Socio-Legal Study on Educational Disparities in India: An Analytical Examination of Structural Inequities, Legislative Frameworks, and Reform Imperatives
Keywords:
Educational disparities, Right to Education, socio-legal analysis, caste and education, gender gap, constitutional law, IndiaAbstract
Educational disparities in India represent one of the most persistent and structurally embedded challenges within the nation's socio-legal landscape. Despite constitutional provisions guaranteeing the right to education and a robust statutory framework—culminating in the Right of Children to Free and Compulsory Education Act, 2009, and the National Education Policy, 2020—significant inequities continue to pervade the educational ecosystem across dimensions of caste, gender, religion, geography, and socioeconomic class. This paper undertakes a comprehensive socio-legal analysis of educational disparities in India, situating the problem within theoretical frameworks drawn from critical legal theory, constitutional jurisprudence, and sociological inquiry.
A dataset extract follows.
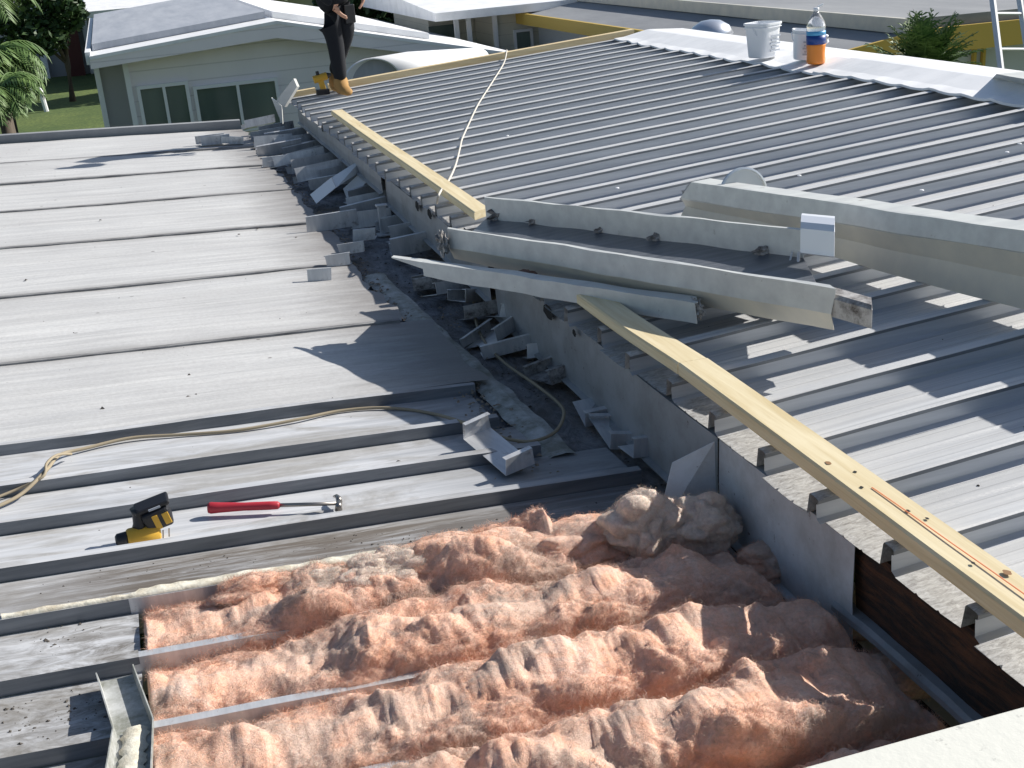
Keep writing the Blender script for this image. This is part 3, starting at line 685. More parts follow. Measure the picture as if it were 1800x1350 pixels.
def folded(face, tail, label):
    '''a long cut pan piece: a pale end face plus a long dark strip running back from it'''
    y0 = atL(*face[3]).y; F4 = [atY(px, py, y0 + (.24, .26, .05, .0)[k]) for k, (px, py) in enumerate(face)]; T4 = [atY(px, py, y0 + .5) for px, py in tail]
    t = Vector((.012, .03, -.004)); b = MB()
    b.hexa([F4[0] + t, F4[1] + t, F4[2] + t, F4[3] + t], [F4[0], F4[1], F4[2], F4[3]])
    b.hexa([F4[1] + t, T4[0], T4[1], F4[2] + t], [F4[1] + t * 1.3, T4[0] + t, T4[1] + t, F4[2] + t * 1.3])
    return tag(b.build('pan_offcut', MT['white'] if False else MT['offcut2']), label, 'metal offcut', 'cut pan pieces')
folded([(545, 342), (582, 312), (590, 330), (556, 358)], [(640, 276), (650, 290)], 'tilted white cut pan piece standing on its edge left of the other tilted one')
folded([(603, 332), (637, 300), (643, 322), (610, 350)], [(655, 272), (664, 290)], 'tilted white cut pan piece with a long dark back, below the torn fascia')
# short white post standing among them
pp = atL(676, 412, -.05); b = MB(); b.box((0, 0, .09), (.05, .03, .18)); b.box((0, 0, .185), (.07, .05, .012)); b.box((.0, -.02, .006), (.10, .08, .012))
o = tag(b.build('post_stub', MT['offcut'], bevel=.003), 'short white post stub standing in the valley rubble', 'post'); o.location = pp
# bent pieces at the far corner
def sheet(name, pts, mt, label, cat, th=.003, group=None):
    b = MB(); n = len(pts); b.add(pts, [tuple(range(n))]); o = b.build(name, MT[mt]); m_ = o.modifiers.new('s', 'SOLIDIFY'); m_.thickness = th
    return tag(o, label, cat, group)
yc = 11.3
b = MB(); P = [atY(a, c, yc) for a, c in ((483, 180), (516, 138), (522, 152), (500, 188))]
b.add(P + [p + Vector((.03, .06, -.01)) for p in P], [(0, 1, 2, 3), (7, 6, 5, 4), (0, 4, 5, 1), (2, 1, 5, 6), (3, 2, 6, 7), (0, 3, 7, 4)])
P = [atY(a, c, yc - .02) for a, c in ((477, 172), (495, 186), (497, 218), (490, 205))]
b.add(P + [p + Vector((.01, .03, 0)) for p in P], [(0, 1, 2, 3), (7, 6, 5, 4), (0, 4, 5, 1), (2, 1, 5, 6), (3, 2, 6, 7), (0, 3, 7, 4)])
tag(b.build('gutter_end', MT['channel']), 'bent grey gutter end sticking up at the far corner in front of the house windows', 'gutter')
# metal piece with sealant crossing the rib at the lower left
P0 = atL(205, 1192, -.02); P1 = atL(238, 1290, .01); P2 = atL(228, 1400, .03)
SP = thing('cut_pan_strip', 'grimy cut pan strip with cream sealant lying across the ribs at the lower left', 'metal offcut', (0, 0, 0))
b = MB(); rings = []
for (p, wd, hh) in ((P0, .042, .028), (P1, .042, .03), (P2, .046, .035)):
    rings.append([p + Vector((-wd, 0, hh)), p + Vector((-wd + .004, 0, 0)), p + Vector((wd - .004, 0, 0)), p + Vector((wd, 0, hh))])
b.loft(rings, False, False); o = b.build('strip_body', MT['grimy2'], SP); m_ = o.modifiers.new('s', 'SOLIDIFY'); m_.thickness = .003
b = MB(); rings = []
for i in range(20):
    p = P1.lerp(P2, -.05 + 1.0 * i / 19); wd = .028 + .018 * nz(i * .7, 2)
    rings.append([p + Vector((-wd, 0, .004)), p + Vector((-wd * .5, 0, .014 + .006 * nz(i, 4))), p + Vector((wd * .4, 0, .014)), p + Vector((wd, 0, .004))])
b.loft(rings, False, False); b.build('sealant', MT['foam'], SP, smooth=True)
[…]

Employing secondary data from Census 2011, ASER 2022, UDISE+ 2021-22, and National Sample Survey Office reports, the study maps literacy differentials, enrolment ratios, dropout rates, and infrastructure deficits across diverse demographic categories. The paper identifies structural drivers of disparity including economic deprivation, patriarchal norms, caste-based exclusion, and inadequate implementation of constitutional mandates. The analysis reveals that while legislative intent has been progressive, implementation gaps and resource deficits continue to undermine educational equity. The paper concludes with actionable socio-legal recommendations directed at policymakers, judicial bodies, and civil society organisations.